Start with the object most distant from the action and event, and describe everything about the object, from its appearance to your vantage upon it, in one paragraph.

Write a single paragraph about each object, working your way toward the action at hand. (For example, I would begin with the color red in the store, then maybe talk about the fluorescent lights, then talk about my mother’s purse that she dropped on the floor, and then describe the man’s rings.) At the end, you should have 5–7 paragraphs and the beginnings of a lyric essay that tells the truth but tells it slant, after Dickinson.

(Note: You may use some of your language from your previous exercise, if it works here.)

Students shared their exercises

Students shared their exercises

Students shared their exercises

Mapping ourselves on the Poetry to Prose spectrum

Mapping ourselves on the Poetry to Prose spectrum

Summer, Online Intro to CW Writing Exercise: “Guess Who”

Writing Exercise: “Guess Who”

Writer Jean Kwok uses a Character Sketch Table in order to better develop and, subsequently, understand her characters. Whether or not she ends up using all the information in her final creative work, it helps her consider the ways that her characters move (and have moved) in the world. Prior to completing the following exercise, review this document and consider what sorts of information you would need to know about your characters. To begin the exercise, follow the next steps:

  1. Create two characters who identify as the same gender and use the same pronouns. Note: If you choose to create a transgendered character, please honor the gender and pronouns they have chosen, not those assigned at birth, e.g. Dan, a cisgendered man, and Colin, a trans man or Maria, a cisgendered woman, and Jamila, a trans woman, would be grouped together here.
  2. Create a quick character sketch in which you identify them by at least: name, age, occupation, interests/hobbies, life goals, and an old embarrassment. If there’s anything else you think your reader should know, you may also include it here. Avoid stereotyping based on race, sexuality, gender, ability, region, culture, religion, appearance, or age toward a complex person that’s more than any one of these identifiers.
  3. Write a paragraph-long description of a short interaction between only one of your characters and someone else—barista, boss, what-have-you, as long as it’s not your other sketched-out character. The only caveat is that you must only use this character’s pronoun and never identify them by their name or specifically identify their occupation.
  4. Read your peers’ pieces and try to guess which character appears in their scenes.

Summer, Online Intro to CW Writing Exercise: “Code Switch”

Writing Exercise: “Code Switch”

  1. Read a little bit about the linguistic concept of “code-switching.”
  2. Now, let’s apply it to your creative writing.
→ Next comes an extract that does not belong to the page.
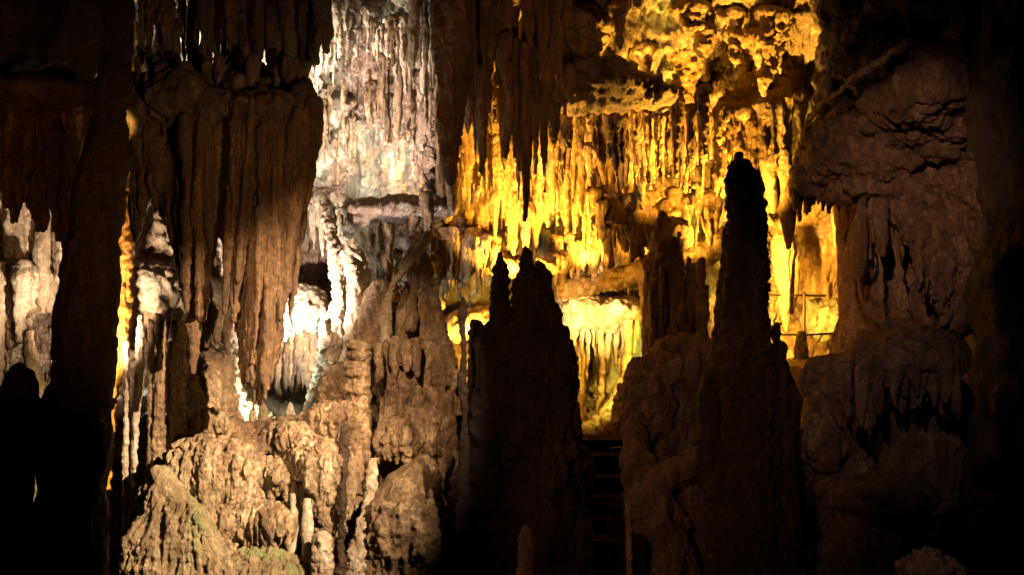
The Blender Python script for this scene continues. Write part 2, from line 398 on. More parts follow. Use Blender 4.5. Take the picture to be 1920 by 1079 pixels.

Create a dramatic situation in which a first-person narrator has to switch between two different types of language in her narration and in her dialogue, e.g. her dialogue with her best friend is informal but, in telling the story to a wider audience, she uses proper grammar and more meditative language.
  3. For an added challenge, you can add in a third act of code-switching, i.e. your narrator might talk one way in her narration, one way to her best friend on the phone, and one way with her mother while they are out to lunch.

 

Note: Please take care to avoid cultural appropriation with this exercise in code-switching. To do so, you might try taking on acts of code-switching that are familiar to you and your discourses.

Summer Online Intro to CW Writing Exercise: “Nothing Amiss, Nothing Missed”

Writing Exercise: “Nothing Amiss, Nothing Missed”

Your first writing exercise asks you to draw upon the concepts of concrete language, significant details, and mood-inducing setting from Chapters 2: Image and 5: Setting. The exercise is multi-part, so make sure not to miss a step.

  1. Take a pen and paper (or laptop, if you’re more comfortable typing) into a space in which other people (preferably strangers) are interacting with one another or objects. Grocery store, coffee shop, doctor’s office, cemetery, public park—wherever you like. Feel free to do this exercise on a regular errand, if you can squeeze it in. Once you are in the space, I would like for you to set a timer on your phone or watch for a set time between 10–15 minutes. Without pausing to consider or edit, write down in a paragraph or list every detail from this space that you possibly can. This is called automatic writing, and it should allow you to efficiently take in your surroundings as quickly as possibly.
  2. Please select one mood from the a list and one genre from the b list in which you’d like to rewrite your setting:
    • overjoyed, despondent, apathetic, devious, hopeful, grief-stricken, afraid, or something else
    • fiction or nonfiction
  3. As we learned from Burroway, a concrete, significant detail means that the specific image appeals to at least one of the five senses and suggests an abstraction, generalization, or judgment. In other words, that detail reveals something more than just that object’s there-ness. It comments on something within the story or reveals something about the point-of-view character. We may also find that what a character selects to tell us about a setting is very revealing of their personality or mental state. Burroway writes: “Our relation to place, time, and weather, like our relation to clothes and other objects, is charged with emotion more or less subtle, more or less profound. It is filled with judgment, mellow or harsh. And it alters according to what happens to us.” As a very simplistic example, imagine that character A and character B walk into the seasonal section at the grocery store. A’s excited about the sale on the industrial-sized, Banana Boat suntan lotion that smells like pina colada, whereas B’s gravitate to the adult-sized arm floaties. These two things, although related and present in the same setting, reveal very different things about the needs, wants, and personalities of the two characters. We might concur that A’s interested in spending a lot of time in the sun and getting a tan, meaning that they are concerned about their looks, how they are seen. B, however, cannot swim (or swim well) and may even be afraid of the water. In this way, each of these objects are significant because they reveal something about the character. With all of this in mind, you will:
    • rewrite your description of the setting through the twin lenses of the character’s mood and the genre, being sure to only select those details that seem to reveal the character and the mood you want to cast over this place while leaving out incongruous information, but be sure not to tell us what mood you’re trying to portray
    • and then read your peers’ attempts at the exercise and guess what kind of mood they were trying to portray through the details they chose.